They All Look The Same To Me! Countering The Own-Race Bias

Do you find it harder to recognise people of different races to your own? Have you ever used the phrase “They all look the same to me!” If so, you’re not alone; it’s a documented phenomenon called the “own-race bias”. Why it happens isn’t completely clear, but some evidence indicates that own-race faces are perceived more holistically than other races.

Johnson and Fredrickson (2005) wondered, if that was true, would positive emotions reduce the own-race bias? Fredrickson’s broaden-and-build model proposes that so-called positive emotions (happiness, joy etc. – ones that are pleasant to experience) can broaden our thought-action repertoire, and in the case of visual perception, cause us to perceive things more globally. So maybe positive emotions would cause more holistic face processing, and therefore reduce the own-race bias.

They set up two tests to figure this out, which were both broken into the same 4 stages:

First, participants were split randomly into 3 groups, and each group watched a different video (see below).

Participants then saw a series of faces, 28 faces divided equally between gender and race (half black and half white people). Presumably this was on a computer.

Next, they watched a different video.

Finally, they took a face recognition test. Another 28 faces, also with an even gender and race split, were added to the 28 used previously. The faces were shown in a random order, and participants has to report whether each face had been part of the previous set.

The videos in steps 1 and 3 were used to either elicit the emotional responses of joy (with a comedy video), fear (with a horror movie clip), or no emotion (neutral videos – a woodworking video and a video of ordinary objects). Self-report measures were also given as a way of checking the videos had the desired effect.
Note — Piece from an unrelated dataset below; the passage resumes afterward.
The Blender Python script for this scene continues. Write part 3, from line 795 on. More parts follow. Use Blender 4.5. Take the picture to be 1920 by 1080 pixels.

I mentioned this test was done twice. The difference between the two experiments was the timing of the emotion-inducing video – it was shown either in the first step, or the third. This was to test the effect of the emotions on the encoding and retrieval memory processes.
If the positive emotion provided by the comedy video did reduce the own-race bias, a greater recognition should have been found in those groups compared to the fear and neutral groups – and that’s what the results showed, in both experiments.

The comedy group showed no difference between races in facial recognition, while the neutral and fear groups did. Furthermore, this was caused by poor recognition of black faces in the neutral and fear groups, as opposed to poor recognition of white faces in the comedy group (these are results averaged over the two tests):

This seems to support the idea that positive emotions reduce – or eliminate even – the own-race bias in facial recognition. However it doesn’t necessarily demonstrate that broaden-and-build is at work here, because an alternative explanation noted by the authors is more inclusive categorisation – we tend to categorise faces by race before anything else, and perhaps positive emotions reduce this effect by promoting more inclusive categorisations.

It’s interesting that inducing joy improved recognition, even when induced before the first set of faces – the effect of positive emotions on facial processing seems to apply to faces that have already been learned. The authors speculate that this might lead to use in eye-witness testimony.

Of course, a comedy video is a narrow definition of ‘positive emotion’, so it’s unclear whether the results of this test would generalise to other pleasant states, such as gratitude for instance. Plus, the sample sizes in the groups were fairly small (14-20). But, it’s consistent with the broaden-and-build theory.

So now you know what to do if you’re having trouble recognising people of a different race – put some comedy videos on! (I suggest Bill Hicks).


Johnson, K. J.,&Fredrickson, B. L. (2005). “We all look the same to me”: Positive emotions eliminate the own-race bias in face recognition. Psychological Science, 16, 875-881.